Money & Banking

HDFC Bank sees signs of rural revival

Bloomberg December 3 | Updated on December 03, 2019

HDFC Bank sees tentative signs of revival in rural areas at a time when the wider economy is sputtering. “The recent loan outreach programmes under way in rural areas have given us the sense that consumption in rural and semi-urban areas is turning more positive,” said HDFC Bank Executive Director Kaizad Bharucha. As of September-end, 52 per cent of the bank’s outlets were in rural and semi-urban India, a part of the economy that accounts for at least half of the national output.

Prime Minister Narendra Modi’s government has unveiled several steps to boost the economy, which is growing at its weakest pace in more than six years, including a corporate tax cut. The Reserve Bank of India is expected to cut interest rates again this week after reports showed that gross domestic product (GDP) growth slowed to 4.5 per cent in the September quarter.

Loan growth slows down

For HDFC Bank, the weaker economy had led to a slowdown in loan growth, which eased to 15 per cent in the September quarter from 23 per cent a year earlier. But it remained healthy compared to the overall banking system, which saw credit growth slowing to a two-year low just above 8 per cent.

“As a bank we are well positioned to offset a slowdown in either the consumption or investment side as we are present across the spectrum,” said Bharucha. The demand for credit is not going away. It may just be subdued for a period of time, he added.

He is also cautiously optimistic about the outlook for corporate investment, based on the bank’s soundings with Indian executives. Muted loan growth has hardly dented the upward march in HDFC Bank’s shares, which are about 20 per cent higher so far this year. Now valued at about $96 billion, the company trades around 26 times projected 12-month earnings.
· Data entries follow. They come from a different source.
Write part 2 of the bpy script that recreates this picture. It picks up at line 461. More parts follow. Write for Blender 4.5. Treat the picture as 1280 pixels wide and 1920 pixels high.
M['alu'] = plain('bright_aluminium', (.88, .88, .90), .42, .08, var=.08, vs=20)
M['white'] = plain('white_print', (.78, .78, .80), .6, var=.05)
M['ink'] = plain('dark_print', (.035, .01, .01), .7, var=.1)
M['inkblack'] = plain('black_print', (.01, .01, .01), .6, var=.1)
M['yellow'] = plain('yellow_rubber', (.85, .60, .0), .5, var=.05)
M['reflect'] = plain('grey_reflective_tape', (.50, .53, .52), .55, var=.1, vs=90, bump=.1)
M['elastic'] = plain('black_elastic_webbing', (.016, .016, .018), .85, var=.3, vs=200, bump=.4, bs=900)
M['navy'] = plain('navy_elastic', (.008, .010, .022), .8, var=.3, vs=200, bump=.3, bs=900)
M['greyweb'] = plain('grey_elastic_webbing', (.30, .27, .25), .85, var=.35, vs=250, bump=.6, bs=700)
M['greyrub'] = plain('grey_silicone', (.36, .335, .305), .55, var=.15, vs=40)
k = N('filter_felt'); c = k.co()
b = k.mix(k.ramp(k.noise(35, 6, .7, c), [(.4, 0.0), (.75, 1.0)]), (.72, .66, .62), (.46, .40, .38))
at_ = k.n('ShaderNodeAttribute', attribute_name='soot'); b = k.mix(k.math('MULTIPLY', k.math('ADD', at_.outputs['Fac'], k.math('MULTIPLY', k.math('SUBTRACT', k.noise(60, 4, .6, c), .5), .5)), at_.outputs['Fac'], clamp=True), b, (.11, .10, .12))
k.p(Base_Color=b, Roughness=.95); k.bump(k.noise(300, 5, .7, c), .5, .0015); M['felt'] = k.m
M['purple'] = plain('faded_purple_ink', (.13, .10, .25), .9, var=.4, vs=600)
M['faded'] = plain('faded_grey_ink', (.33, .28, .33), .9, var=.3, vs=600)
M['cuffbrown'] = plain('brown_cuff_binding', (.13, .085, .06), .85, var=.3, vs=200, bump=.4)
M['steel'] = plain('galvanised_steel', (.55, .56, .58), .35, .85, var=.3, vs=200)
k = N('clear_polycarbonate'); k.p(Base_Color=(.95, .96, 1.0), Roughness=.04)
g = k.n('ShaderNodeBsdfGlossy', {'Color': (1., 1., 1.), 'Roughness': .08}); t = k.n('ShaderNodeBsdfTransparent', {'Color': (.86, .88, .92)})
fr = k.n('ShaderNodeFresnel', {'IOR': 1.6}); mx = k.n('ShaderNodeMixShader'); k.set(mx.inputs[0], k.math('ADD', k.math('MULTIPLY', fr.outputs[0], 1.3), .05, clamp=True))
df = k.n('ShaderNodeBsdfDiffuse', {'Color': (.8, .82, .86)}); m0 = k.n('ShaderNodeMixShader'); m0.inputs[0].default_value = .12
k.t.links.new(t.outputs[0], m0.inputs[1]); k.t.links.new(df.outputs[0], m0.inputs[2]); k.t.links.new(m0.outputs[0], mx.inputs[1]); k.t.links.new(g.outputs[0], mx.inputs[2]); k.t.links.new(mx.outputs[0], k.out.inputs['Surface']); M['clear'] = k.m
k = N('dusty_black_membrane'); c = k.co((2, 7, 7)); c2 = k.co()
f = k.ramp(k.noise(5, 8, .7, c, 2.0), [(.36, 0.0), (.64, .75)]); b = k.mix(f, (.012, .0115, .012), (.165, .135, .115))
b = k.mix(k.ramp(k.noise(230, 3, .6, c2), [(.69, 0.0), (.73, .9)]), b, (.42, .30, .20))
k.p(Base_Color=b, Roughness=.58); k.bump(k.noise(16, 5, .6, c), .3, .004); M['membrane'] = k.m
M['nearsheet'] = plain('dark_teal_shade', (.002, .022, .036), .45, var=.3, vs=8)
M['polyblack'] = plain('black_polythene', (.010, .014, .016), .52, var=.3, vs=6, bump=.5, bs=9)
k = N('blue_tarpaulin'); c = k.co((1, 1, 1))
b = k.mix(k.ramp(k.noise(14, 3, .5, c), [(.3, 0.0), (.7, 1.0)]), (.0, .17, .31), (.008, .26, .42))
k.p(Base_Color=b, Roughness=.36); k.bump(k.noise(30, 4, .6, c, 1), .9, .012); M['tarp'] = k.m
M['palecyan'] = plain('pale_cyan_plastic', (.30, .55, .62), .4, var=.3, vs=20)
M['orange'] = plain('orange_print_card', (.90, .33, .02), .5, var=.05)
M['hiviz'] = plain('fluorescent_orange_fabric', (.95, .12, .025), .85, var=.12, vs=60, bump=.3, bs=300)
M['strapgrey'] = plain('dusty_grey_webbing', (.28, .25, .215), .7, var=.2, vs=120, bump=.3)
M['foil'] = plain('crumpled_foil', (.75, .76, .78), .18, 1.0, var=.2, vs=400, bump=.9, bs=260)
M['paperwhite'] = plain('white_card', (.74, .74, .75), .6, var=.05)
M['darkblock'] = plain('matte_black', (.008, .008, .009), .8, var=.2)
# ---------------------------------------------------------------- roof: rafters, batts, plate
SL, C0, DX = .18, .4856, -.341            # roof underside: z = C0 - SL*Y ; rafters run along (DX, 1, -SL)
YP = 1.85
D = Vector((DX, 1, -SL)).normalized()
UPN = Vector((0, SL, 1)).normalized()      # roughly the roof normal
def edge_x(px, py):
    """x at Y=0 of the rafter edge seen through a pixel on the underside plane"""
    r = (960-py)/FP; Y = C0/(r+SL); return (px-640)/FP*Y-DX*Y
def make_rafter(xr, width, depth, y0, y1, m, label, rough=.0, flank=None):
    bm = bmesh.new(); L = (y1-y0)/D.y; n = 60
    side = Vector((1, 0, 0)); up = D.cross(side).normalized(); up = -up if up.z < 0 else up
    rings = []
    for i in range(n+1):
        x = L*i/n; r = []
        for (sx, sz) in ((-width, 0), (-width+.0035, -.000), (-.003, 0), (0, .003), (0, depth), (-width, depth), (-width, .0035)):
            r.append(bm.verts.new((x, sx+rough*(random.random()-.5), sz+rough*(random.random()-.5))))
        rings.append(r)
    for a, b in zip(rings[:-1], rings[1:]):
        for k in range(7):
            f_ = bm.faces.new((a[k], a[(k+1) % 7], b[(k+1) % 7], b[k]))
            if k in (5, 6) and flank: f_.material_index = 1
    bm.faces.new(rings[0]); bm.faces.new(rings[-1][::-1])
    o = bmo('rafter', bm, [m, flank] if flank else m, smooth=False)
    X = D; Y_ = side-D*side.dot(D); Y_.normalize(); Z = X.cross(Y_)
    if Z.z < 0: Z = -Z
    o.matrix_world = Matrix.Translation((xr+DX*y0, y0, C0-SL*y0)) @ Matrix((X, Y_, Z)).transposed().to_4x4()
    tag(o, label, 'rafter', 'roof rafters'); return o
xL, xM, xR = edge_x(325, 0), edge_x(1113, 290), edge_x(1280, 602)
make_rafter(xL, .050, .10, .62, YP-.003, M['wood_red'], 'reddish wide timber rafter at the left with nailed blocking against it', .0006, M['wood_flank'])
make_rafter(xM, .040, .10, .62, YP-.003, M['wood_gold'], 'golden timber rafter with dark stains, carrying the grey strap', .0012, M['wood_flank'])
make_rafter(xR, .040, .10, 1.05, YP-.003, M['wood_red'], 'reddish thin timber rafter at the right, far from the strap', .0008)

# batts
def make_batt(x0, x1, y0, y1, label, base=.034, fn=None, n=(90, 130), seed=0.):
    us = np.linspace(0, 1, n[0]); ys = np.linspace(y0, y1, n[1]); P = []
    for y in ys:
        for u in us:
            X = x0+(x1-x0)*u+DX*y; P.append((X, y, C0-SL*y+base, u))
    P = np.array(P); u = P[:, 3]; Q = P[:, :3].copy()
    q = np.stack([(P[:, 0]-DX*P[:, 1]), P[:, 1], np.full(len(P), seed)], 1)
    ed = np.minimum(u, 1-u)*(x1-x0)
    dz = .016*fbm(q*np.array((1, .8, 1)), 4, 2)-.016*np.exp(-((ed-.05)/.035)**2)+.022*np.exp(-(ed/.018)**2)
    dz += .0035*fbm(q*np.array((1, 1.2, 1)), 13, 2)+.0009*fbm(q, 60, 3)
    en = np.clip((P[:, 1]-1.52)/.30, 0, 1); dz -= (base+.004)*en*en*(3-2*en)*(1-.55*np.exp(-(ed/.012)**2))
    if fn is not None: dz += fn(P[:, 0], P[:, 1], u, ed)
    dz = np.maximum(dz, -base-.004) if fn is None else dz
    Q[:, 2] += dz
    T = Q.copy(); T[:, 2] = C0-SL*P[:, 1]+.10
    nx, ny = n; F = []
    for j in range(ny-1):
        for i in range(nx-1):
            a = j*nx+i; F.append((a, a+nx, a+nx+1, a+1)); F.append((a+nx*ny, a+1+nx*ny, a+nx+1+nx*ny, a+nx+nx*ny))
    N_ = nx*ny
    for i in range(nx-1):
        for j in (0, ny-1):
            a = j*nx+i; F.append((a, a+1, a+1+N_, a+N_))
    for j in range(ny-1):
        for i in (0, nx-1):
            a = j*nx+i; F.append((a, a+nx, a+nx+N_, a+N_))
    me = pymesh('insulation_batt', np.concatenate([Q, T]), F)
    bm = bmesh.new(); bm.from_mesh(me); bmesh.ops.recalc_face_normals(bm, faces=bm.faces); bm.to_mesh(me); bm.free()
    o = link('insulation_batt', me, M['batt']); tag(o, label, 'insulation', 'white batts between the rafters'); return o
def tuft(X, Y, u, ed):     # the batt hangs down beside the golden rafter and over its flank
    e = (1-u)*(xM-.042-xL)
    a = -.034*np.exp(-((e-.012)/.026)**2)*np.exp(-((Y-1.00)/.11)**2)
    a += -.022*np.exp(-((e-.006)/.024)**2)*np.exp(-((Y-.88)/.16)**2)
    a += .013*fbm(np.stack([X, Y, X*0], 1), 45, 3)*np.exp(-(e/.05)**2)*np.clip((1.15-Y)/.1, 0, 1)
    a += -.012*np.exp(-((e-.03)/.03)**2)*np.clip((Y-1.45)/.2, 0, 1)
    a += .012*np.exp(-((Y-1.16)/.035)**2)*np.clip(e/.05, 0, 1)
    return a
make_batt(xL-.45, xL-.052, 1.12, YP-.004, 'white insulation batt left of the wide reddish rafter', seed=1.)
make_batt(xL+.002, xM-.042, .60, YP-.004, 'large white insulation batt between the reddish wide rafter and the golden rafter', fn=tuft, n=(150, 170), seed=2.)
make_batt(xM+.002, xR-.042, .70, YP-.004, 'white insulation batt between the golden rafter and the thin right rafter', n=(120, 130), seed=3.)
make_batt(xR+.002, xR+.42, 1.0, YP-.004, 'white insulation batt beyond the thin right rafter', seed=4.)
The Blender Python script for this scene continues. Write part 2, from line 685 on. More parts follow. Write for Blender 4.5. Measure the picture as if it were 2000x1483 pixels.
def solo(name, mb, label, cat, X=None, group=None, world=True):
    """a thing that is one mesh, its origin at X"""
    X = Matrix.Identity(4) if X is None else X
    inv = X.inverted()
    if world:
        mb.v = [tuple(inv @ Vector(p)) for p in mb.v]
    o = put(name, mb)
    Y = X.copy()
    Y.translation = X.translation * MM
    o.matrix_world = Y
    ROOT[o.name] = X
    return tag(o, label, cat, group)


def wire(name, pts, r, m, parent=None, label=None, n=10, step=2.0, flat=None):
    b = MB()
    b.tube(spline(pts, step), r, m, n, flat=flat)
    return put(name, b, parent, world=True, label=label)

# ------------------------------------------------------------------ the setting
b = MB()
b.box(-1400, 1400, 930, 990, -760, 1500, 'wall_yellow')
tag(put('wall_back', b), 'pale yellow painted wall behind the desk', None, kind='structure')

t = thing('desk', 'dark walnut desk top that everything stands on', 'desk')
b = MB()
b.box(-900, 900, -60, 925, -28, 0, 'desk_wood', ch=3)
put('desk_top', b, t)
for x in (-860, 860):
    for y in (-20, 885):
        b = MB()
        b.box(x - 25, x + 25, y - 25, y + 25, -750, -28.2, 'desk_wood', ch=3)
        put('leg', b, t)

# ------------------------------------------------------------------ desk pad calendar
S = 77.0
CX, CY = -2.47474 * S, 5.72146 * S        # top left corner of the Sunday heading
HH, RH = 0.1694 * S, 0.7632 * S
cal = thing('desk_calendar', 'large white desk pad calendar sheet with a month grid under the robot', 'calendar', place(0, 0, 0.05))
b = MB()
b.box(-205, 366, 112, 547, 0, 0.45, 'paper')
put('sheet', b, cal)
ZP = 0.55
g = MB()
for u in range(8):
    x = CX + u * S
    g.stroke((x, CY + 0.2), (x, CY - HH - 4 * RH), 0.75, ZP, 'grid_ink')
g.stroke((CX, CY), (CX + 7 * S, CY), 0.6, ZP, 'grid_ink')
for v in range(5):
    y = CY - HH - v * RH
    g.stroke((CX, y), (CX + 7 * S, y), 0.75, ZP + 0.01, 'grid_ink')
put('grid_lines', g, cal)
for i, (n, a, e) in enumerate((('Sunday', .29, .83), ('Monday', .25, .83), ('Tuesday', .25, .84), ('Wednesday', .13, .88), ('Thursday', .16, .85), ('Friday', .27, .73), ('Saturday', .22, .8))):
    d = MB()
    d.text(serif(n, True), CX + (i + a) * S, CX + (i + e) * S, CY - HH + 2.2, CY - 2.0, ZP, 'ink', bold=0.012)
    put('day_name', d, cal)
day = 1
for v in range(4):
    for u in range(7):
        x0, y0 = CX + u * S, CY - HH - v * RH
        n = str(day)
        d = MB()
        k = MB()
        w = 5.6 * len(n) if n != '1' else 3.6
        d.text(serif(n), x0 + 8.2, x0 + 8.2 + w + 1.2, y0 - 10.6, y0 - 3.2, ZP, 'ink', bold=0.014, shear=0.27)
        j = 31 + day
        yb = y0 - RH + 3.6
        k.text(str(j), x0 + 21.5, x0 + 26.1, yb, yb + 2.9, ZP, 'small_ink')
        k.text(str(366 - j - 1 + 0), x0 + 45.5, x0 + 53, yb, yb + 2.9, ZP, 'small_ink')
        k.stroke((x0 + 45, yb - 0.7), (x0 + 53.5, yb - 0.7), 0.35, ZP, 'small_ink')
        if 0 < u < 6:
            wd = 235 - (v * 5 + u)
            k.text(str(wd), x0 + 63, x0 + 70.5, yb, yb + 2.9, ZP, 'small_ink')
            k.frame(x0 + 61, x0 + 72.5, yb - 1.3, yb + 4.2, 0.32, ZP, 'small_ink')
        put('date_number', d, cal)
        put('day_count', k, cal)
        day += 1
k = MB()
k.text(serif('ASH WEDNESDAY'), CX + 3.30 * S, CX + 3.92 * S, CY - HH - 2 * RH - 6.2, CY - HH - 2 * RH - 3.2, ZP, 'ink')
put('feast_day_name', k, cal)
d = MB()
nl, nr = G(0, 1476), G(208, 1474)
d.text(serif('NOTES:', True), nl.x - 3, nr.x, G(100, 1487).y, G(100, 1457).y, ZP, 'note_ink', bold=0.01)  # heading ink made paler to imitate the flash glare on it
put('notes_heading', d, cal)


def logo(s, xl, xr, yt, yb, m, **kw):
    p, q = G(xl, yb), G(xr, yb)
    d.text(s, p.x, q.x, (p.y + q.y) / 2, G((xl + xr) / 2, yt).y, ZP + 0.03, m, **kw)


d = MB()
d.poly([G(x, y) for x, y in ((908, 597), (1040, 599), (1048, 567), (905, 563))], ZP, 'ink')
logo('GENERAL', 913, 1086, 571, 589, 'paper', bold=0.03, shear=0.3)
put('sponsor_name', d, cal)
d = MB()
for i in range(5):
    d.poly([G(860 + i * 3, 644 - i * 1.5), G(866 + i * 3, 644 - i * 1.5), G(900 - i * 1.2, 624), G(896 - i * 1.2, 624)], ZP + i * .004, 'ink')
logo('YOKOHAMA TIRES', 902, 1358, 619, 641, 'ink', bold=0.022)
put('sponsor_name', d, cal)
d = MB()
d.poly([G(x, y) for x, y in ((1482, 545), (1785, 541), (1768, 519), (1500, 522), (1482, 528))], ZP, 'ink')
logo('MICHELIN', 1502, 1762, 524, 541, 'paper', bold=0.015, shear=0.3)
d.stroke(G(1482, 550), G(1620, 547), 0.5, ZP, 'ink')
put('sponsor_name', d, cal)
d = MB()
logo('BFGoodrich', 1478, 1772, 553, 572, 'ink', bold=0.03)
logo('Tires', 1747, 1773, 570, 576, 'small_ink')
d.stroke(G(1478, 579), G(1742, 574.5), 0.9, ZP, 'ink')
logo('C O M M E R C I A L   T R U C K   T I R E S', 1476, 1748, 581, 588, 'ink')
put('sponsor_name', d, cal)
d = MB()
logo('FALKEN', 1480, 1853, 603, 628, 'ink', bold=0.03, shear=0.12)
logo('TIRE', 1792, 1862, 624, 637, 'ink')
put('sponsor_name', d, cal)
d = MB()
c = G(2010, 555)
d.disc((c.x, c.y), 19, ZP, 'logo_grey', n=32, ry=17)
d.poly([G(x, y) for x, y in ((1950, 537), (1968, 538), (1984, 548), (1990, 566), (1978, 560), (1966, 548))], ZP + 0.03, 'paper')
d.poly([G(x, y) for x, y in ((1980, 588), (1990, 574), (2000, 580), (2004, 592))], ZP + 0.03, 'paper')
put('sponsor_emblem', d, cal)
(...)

That is almost three times more expensive than the Bloomberg World Bank’s Index, and is the biggest valuation premium on record.

Meanwhile, non-bank lenders from Dewan Housing Finance Corp to Reliance Capital have been reeling under a 17-month credit crisis after Infrastructure Leasing & Financial Services defaulted on its debt last year. In a further blow to confidence, the Securities and Exchange Board of India placed curbs on operations of Karvy Stock Broking after finding evidence it misused client funds.

But Bharucha does not see a wider industry problem. “There is enough control over stockbrokers and depositories and a default in the segment will not have a systemic impact,” he said. The central bank has ensured that there is adequate liquidity in the system and availability of credit is not a problem.